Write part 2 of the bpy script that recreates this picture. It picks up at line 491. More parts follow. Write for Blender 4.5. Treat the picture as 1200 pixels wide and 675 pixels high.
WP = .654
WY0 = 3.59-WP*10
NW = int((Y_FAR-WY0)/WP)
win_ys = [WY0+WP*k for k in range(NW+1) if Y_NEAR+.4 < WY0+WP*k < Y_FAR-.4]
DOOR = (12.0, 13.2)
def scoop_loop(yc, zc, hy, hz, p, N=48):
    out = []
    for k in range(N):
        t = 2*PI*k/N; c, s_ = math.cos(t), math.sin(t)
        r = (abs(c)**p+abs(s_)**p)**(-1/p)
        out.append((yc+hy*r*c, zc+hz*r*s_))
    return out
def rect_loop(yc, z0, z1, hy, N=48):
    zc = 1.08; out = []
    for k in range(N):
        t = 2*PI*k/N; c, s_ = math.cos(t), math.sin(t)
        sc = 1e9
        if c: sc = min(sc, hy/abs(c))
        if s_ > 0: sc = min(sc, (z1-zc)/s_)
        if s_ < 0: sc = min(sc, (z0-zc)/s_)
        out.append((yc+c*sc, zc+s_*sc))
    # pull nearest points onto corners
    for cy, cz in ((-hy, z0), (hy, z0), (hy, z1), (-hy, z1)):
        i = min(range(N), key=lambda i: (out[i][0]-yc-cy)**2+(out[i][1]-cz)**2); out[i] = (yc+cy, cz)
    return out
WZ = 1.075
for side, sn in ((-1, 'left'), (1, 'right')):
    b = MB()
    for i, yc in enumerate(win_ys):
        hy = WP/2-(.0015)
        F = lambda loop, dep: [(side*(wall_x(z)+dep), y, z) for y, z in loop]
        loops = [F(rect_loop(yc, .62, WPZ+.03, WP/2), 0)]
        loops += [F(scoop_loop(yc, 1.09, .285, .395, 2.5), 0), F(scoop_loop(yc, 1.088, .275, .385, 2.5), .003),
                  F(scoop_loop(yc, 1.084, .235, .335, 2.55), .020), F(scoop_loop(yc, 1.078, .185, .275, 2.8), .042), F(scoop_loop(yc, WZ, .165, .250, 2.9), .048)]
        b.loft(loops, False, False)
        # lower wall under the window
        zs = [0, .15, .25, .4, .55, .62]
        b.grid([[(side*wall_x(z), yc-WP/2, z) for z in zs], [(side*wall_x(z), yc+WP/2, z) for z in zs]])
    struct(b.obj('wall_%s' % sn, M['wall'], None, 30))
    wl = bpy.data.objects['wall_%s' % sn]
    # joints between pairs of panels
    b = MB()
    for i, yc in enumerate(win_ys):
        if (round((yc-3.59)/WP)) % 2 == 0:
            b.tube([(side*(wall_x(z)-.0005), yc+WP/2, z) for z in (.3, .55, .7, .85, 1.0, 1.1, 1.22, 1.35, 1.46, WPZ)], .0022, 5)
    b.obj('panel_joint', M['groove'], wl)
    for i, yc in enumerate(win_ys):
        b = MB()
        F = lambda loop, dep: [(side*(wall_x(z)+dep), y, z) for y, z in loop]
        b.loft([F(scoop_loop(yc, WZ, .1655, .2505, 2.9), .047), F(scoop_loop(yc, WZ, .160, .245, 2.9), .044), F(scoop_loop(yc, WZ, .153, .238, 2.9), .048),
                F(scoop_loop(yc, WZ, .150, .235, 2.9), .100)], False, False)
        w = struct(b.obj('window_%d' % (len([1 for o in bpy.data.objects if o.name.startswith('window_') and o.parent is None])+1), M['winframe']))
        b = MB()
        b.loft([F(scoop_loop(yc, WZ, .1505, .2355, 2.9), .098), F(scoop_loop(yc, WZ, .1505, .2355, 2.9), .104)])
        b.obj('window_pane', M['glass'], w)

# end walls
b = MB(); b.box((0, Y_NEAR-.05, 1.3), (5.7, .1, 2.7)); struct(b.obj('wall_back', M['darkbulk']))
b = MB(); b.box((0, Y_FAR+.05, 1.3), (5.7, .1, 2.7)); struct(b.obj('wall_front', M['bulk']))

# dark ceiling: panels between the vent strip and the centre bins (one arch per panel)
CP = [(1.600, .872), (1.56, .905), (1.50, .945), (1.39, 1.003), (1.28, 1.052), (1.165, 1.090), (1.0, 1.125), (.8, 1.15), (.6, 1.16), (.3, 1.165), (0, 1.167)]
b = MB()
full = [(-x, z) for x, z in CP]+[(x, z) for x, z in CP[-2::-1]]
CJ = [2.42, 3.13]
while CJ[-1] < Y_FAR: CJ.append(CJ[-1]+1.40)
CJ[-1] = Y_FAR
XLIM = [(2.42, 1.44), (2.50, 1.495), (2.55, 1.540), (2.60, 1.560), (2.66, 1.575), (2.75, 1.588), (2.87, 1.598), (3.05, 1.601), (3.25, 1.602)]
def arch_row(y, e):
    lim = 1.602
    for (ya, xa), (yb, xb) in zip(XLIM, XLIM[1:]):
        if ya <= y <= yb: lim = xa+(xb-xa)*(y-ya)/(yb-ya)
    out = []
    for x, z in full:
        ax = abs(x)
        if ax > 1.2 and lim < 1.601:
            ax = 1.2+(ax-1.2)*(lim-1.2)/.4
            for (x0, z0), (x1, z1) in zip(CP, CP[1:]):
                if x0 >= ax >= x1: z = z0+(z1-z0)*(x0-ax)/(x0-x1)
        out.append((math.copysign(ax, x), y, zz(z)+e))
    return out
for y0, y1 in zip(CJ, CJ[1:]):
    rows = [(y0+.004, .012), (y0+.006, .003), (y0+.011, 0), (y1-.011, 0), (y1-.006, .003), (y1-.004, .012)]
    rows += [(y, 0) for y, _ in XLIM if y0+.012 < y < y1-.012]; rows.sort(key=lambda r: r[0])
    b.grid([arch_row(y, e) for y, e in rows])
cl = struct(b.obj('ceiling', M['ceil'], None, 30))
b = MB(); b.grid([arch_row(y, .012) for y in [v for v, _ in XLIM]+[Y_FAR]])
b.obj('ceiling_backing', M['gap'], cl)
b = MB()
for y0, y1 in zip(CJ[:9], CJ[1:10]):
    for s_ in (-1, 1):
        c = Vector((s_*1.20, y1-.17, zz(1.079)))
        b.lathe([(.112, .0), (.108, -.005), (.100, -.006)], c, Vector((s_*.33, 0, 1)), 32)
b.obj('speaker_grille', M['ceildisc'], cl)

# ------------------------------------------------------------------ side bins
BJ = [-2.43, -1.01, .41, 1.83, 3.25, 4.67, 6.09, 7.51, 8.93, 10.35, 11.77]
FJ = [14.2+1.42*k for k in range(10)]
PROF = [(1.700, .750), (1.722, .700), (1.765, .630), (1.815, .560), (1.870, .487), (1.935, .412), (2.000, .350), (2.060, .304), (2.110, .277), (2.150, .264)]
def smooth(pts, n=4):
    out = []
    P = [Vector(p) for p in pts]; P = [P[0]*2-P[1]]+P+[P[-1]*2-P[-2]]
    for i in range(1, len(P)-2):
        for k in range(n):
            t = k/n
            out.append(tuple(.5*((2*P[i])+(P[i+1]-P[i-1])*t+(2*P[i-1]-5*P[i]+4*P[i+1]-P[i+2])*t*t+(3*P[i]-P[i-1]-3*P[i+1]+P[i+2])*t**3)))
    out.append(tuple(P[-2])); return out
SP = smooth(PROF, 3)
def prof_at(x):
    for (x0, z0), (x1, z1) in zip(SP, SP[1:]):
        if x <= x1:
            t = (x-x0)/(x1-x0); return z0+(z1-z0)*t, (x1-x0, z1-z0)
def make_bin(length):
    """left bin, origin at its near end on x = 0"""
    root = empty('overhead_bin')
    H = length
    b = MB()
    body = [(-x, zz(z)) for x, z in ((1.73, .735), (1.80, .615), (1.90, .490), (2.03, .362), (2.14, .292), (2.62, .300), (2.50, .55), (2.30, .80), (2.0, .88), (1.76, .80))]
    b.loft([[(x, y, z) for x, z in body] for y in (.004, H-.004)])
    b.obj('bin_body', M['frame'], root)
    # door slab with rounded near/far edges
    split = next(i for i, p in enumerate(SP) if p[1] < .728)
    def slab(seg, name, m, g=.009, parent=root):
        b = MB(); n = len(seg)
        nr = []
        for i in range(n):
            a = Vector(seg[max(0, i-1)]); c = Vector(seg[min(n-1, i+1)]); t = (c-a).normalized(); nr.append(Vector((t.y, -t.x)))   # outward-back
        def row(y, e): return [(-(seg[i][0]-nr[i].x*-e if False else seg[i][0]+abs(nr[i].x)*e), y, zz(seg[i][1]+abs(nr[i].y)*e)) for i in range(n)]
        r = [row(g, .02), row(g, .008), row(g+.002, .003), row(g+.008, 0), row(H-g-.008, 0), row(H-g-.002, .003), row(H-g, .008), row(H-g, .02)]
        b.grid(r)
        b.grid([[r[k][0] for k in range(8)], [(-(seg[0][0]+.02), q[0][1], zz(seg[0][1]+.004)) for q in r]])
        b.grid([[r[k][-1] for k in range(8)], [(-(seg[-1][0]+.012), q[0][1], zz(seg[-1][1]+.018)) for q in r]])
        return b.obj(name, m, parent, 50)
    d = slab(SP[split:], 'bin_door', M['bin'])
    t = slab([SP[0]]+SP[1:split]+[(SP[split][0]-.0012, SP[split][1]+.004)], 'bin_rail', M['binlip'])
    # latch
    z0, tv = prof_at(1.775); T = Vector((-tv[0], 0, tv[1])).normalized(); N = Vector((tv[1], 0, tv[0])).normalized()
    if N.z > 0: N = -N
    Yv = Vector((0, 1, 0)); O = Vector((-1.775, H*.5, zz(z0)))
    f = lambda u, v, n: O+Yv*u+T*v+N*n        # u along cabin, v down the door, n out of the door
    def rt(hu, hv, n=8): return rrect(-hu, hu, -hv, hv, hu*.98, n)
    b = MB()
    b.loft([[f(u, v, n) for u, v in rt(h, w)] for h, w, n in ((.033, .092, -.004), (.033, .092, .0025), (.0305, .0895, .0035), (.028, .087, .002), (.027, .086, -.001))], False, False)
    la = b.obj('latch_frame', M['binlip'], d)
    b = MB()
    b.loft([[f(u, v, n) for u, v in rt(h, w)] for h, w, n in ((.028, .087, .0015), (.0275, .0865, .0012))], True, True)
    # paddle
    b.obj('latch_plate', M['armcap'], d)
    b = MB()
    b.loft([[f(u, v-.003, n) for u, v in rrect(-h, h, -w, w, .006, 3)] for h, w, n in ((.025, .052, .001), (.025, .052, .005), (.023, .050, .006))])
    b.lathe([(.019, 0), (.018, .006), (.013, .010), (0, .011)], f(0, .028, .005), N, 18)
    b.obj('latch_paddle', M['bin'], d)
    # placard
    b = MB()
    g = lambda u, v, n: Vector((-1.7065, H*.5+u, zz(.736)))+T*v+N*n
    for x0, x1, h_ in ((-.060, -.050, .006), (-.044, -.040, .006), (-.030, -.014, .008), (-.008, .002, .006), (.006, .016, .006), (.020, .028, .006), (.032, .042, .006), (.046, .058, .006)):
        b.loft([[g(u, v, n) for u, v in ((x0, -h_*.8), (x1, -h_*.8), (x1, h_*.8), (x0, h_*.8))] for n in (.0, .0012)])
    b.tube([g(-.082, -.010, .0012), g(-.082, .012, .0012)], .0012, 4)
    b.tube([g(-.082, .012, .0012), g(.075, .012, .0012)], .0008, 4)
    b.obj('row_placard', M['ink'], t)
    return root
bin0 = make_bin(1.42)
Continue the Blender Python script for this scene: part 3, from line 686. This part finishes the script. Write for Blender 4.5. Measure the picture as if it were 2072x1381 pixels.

**EXERCISE DIRECTIONS**
Copy out each line in the listing that has the word "Blender".

**SOLUTION FOR THIS EXERCISE**
Write part 2 of the bpy script that recreates this picture. It picks up at line 491. More parts follow. Write for Blender 4.5. Treat the picture as 1200 pixels wide and 675 pixels high.
Continue the Blender Python script for this scene: part 3, from line 686. This part finishes the script. Write for Blender 4.5. Measure the picture as if it were 2072x1381 pixels.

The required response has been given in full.